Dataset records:

######

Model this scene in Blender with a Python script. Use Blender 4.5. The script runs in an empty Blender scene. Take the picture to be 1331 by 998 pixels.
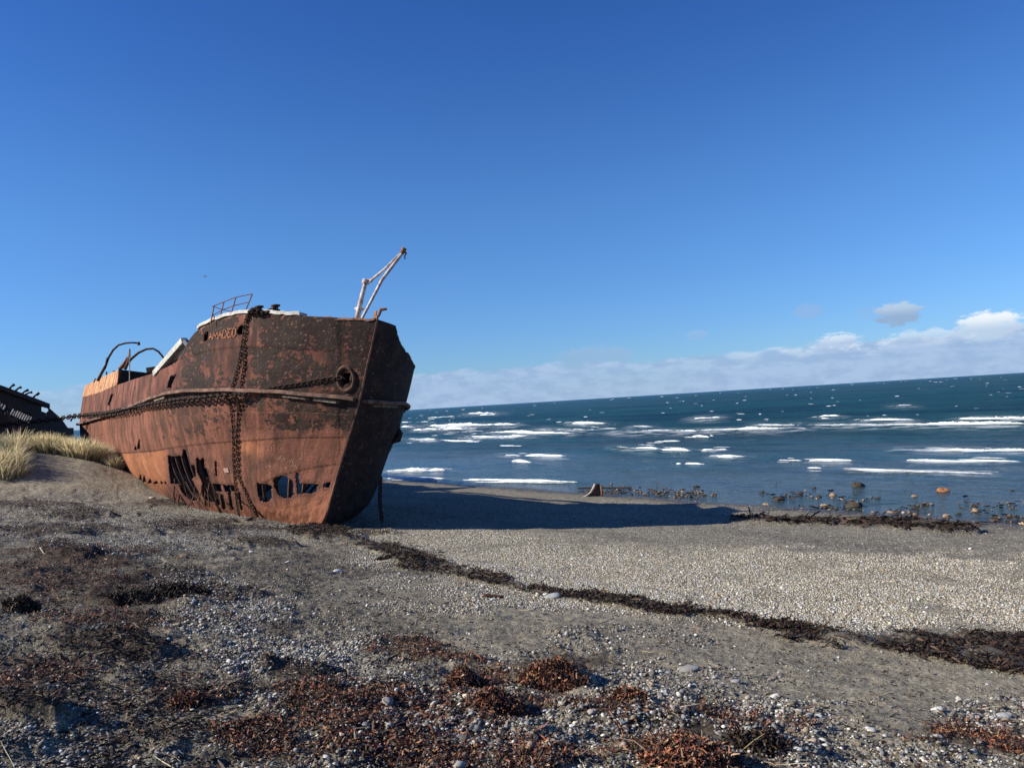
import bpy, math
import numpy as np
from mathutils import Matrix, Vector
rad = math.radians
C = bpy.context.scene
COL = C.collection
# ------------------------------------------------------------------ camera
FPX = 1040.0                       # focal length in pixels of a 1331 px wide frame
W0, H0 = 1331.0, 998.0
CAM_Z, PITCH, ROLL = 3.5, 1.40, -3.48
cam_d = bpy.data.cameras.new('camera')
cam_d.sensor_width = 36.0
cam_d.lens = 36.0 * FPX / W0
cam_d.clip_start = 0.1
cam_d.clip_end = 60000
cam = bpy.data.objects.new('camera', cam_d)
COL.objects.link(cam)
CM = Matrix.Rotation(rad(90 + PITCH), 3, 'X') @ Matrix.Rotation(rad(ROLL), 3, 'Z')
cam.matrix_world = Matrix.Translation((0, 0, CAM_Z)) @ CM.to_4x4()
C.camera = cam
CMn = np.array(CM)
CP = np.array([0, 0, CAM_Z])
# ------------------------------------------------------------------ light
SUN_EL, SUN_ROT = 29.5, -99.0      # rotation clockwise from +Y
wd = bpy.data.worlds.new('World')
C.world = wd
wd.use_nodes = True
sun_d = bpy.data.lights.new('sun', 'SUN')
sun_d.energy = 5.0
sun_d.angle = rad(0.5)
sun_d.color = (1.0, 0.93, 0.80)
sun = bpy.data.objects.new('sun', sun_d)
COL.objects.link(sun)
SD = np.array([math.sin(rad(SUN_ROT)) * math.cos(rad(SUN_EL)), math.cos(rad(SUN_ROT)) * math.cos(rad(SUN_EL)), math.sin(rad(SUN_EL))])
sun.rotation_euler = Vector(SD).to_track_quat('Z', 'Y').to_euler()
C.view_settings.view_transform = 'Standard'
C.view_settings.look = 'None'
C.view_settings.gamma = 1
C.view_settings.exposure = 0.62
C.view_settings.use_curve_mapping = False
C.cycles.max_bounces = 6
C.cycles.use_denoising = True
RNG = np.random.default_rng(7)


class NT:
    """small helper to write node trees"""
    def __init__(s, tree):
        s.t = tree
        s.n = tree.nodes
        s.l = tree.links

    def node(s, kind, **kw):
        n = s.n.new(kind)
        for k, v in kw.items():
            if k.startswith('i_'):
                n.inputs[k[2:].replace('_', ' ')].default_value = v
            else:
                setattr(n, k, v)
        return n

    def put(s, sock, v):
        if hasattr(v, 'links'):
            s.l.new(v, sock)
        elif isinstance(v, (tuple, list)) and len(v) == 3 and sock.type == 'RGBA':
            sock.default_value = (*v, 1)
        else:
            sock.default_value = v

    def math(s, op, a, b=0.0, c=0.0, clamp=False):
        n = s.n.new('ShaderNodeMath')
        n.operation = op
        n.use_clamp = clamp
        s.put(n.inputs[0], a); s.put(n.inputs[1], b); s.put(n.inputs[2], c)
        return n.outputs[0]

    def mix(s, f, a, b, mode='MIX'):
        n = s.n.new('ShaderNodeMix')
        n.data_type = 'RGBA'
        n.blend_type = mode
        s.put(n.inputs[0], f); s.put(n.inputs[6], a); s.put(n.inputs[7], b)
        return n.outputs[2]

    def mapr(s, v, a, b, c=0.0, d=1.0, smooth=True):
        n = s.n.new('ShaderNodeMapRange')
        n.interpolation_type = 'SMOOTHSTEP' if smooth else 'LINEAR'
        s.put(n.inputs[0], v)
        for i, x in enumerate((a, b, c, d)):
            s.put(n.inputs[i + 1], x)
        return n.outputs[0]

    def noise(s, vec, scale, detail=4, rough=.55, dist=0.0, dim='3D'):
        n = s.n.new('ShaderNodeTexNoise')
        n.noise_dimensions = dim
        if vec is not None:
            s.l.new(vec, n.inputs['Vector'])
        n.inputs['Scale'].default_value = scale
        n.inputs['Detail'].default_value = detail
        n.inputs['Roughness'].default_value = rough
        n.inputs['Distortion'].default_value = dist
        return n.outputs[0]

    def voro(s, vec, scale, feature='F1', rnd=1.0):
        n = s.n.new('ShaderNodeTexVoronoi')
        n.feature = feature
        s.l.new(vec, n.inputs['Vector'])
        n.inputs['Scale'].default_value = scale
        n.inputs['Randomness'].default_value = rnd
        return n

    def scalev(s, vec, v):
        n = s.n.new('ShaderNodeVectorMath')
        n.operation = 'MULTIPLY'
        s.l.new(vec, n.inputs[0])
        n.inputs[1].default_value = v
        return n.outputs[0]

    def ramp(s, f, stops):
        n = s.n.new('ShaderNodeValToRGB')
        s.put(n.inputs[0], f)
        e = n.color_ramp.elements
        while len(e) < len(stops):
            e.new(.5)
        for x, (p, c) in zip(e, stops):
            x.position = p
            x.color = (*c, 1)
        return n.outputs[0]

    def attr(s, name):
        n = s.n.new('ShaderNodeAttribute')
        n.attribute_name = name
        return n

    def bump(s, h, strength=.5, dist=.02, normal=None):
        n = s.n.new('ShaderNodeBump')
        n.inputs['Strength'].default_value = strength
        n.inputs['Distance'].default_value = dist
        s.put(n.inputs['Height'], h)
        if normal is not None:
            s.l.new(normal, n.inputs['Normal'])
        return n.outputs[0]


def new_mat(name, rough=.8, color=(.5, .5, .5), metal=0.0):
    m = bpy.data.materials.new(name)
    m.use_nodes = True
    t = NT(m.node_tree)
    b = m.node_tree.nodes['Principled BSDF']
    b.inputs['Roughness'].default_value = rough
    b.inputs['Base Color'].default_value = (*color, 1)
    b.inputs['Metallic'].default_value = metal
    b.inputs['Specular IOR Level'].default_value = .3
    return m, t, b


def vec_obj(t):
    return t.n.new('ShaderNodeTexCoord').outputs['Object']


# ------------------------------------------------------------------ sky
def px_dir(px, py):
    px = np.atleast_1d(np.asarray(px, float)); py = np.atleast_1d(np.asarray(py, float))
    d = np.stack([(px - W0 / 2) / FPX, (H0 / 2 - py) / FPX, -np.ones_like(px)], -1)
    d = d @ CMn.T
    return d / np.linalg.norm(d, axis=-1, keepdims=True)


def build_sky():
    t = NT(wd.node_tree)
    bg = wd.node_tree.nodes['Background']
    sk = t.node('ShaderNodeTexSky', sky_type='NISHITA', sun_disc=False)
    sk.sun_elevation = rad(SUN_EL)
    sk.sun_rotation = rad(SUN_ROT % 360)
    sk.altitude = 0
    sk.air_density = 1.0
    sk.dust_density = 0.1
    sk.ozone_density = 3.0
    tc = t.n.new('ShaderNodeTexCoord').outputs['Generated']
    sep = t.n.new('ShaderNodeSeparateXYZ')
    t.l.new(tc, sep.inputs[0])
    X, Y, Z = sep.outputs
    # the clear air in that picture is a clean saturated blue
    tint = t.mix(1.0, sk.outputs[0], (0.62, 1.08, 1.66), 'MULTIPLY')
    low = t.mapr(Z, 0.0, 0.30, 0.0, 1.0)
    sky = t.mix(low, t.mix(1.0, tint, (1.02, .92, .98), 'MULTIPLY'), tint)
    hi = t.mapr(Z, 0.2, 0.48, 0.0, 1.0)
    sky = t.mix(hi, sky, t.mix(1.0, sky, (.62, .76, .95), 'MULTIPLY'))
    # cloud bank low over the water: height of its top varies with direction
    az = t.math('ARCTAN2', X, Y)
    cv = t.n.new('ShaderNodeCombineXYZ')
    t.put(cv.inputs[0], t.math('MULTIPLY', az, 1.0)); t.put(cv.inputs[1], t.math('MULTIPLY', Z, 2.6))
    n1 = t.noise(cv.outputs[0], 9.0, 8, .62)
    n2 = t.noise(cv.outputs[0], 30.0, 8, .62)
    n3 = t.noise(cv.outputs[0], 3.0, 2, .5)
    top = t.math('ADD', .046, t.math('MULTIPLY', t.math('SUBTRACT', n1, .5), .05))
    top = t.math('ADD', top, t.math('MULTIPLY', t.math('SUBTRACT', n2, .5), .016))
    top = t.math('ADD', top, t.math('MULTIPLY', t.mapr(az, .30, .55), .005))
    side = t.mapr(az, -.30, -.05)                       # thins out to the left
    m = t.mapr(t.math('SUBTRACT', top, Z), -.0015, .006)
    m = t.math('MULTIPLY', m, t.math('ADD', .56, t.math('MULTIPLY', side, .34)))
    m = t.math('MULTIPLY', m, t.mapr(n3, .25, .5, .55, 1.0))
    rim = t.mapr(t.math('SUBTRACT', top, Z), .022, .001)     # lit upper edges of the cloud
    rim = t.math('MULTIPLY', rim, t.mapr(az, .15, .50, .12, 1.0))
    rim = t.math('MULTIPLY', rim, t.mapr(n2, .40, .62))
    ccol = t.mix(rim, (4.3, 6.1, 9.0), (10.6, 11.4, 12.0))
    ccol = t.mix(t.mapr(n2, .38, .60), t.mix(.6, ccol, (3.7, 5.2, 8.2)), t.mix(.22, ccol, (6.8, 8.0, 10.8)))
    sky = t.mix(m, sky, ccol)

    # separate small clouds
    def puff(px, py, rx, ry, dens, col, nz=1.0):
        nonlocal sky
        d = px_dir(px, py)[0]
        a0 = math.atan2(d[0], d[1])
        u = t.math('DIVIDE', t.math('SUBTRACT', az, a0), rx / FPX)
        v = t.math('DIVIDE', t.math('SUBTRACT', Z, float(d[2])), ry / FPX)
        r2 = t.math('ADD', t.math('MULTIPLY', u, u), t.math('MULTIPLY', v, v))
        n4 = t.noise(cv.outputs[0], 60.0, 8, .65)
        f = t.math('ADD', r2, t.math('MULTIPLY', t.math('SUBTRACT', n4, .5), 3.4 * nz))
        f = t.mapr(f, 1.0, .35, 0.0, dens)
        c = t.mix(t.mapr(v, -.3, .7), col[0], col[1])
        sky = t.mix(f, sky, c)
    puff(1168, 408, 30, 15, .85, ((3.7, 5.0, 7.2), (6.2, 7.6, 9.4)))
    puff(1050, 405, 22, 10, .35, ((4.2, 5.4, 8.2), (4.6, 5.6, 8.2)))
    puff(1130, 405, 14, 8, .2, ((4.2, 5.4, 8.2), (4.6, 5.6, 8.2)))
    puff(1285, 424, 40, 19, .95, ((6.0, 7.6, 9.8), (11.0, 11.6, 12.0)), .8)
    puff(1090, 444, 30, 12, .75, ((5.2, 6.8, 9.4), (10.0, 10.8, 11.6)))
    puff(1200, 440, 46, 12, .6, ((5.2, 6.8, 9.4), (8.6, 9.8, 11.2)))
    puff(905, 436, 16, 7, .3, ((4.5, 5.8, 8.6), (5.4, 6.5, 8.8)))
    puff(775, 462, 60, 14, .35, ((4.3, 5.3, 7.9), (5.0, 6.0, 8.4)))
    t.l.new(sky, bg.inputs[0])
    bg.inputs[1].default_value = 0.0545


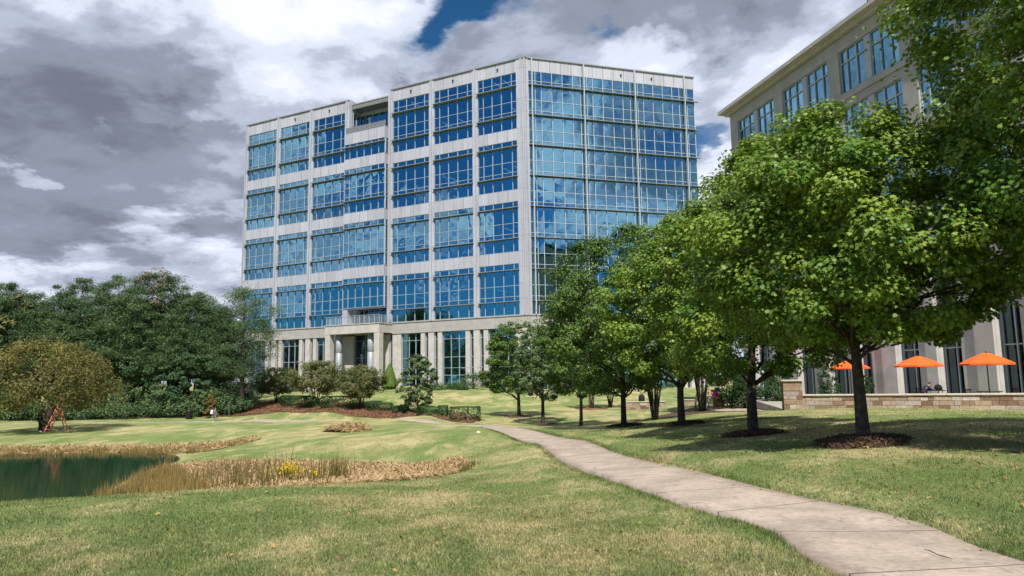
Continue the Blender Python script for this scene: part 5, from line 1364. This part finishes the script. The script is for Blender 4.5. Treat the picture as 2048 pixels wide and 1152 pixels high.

######

WRITTEN TASK:
Only the lines from the start of the records through the line containing "s.l = tree.links" should be repeated, word for word, with the pictures left out.

OUTPUT FOR THIS TASK:
Model this scene in Blender with a Python script. Use Blender 4.5. The script runs in an empty Blender scene. Take the picture to be 1331 by 998 pixels.
import bpy, math
import numpy as np
from mathutils import Matrix, Vector
rad = math.radians
C = bpy.context.scene
COL = C.collection
# ------------------------------------------------------------------ camera
FPX = 1040.0                       # focal length in pixels of a 1331 px wide frame
W0, H0 = 1331.0, 998.0
CAM_Z, PITCH, ROLL = 3.5, 1.40, -3.48
cam_d = bpy.data.cameras.new('camera')
cam_d.sensor_width = 36.0
cam_d.lens = 36.0 * FPX / W0
cam_d.clip_start = 0.1
cam_d.clip_end = 60000
cam = bpy.data.objects.new('camera', cam_d)
COL.objects.link(cam)
CM = Matrix.Rotation(rad(90 + PITCH), 3, 'X') @ Matrix.Rotation(rad(ROLL), 3, 'Z')
cam.matrix_world = Matrix.Translation((0, 0, CAM_Z)) @ CM.to_4x4()
C.camera = cam
CMn = np.array(CM)
CP = np.array([0, 0, CAM_Z])
# ------------------------------------------------------------------ light
SUN_EL, SUN_ROT = 29.5, -99.0      # rotation clockwise from +Y
wd = bpy.data.worlds.new('World')
C.world = wd
wd.use_nodes = True
sun_d = bpy.data.lights.new('sun', 'SUN')
sun_d.energy = 5.0
sun_d.angle = rad(0.5)
sun_d.color = (1.0, 0.93, 0.80)
sun = bpy.data.objects.new('sun', sun_d)
COL.objects.link(sun)
SD = np.array([math.sin(rad(SUN_ROT)) * math.cos(rad(SUN_EL)), math.cos(rad(SUN_ROT)) * math.cos(rad(SUN_EL)), math.sin(rad(SUN_EL))])
sun.rotation_euler = Vector(SD).to_track_quat('Z', 'Y').to_euler()
C.view_settings.view_transform = 'Standard'
C.view_settings.look = 'None'
C.view_settings.gamma = 1
C.view_settings.exposure = 0.62
C.view_settings.use_curve_mapping = False
C.cycles.max_bounces = 6
C.cycles.use_denoising = True
RNG = np.random.default_rng(7)


class NT:
    """small helper to write node trees"""
    def __init__(s, tree):
        s.t = tree
        s.n = tree.nodes
        s.l = tree.links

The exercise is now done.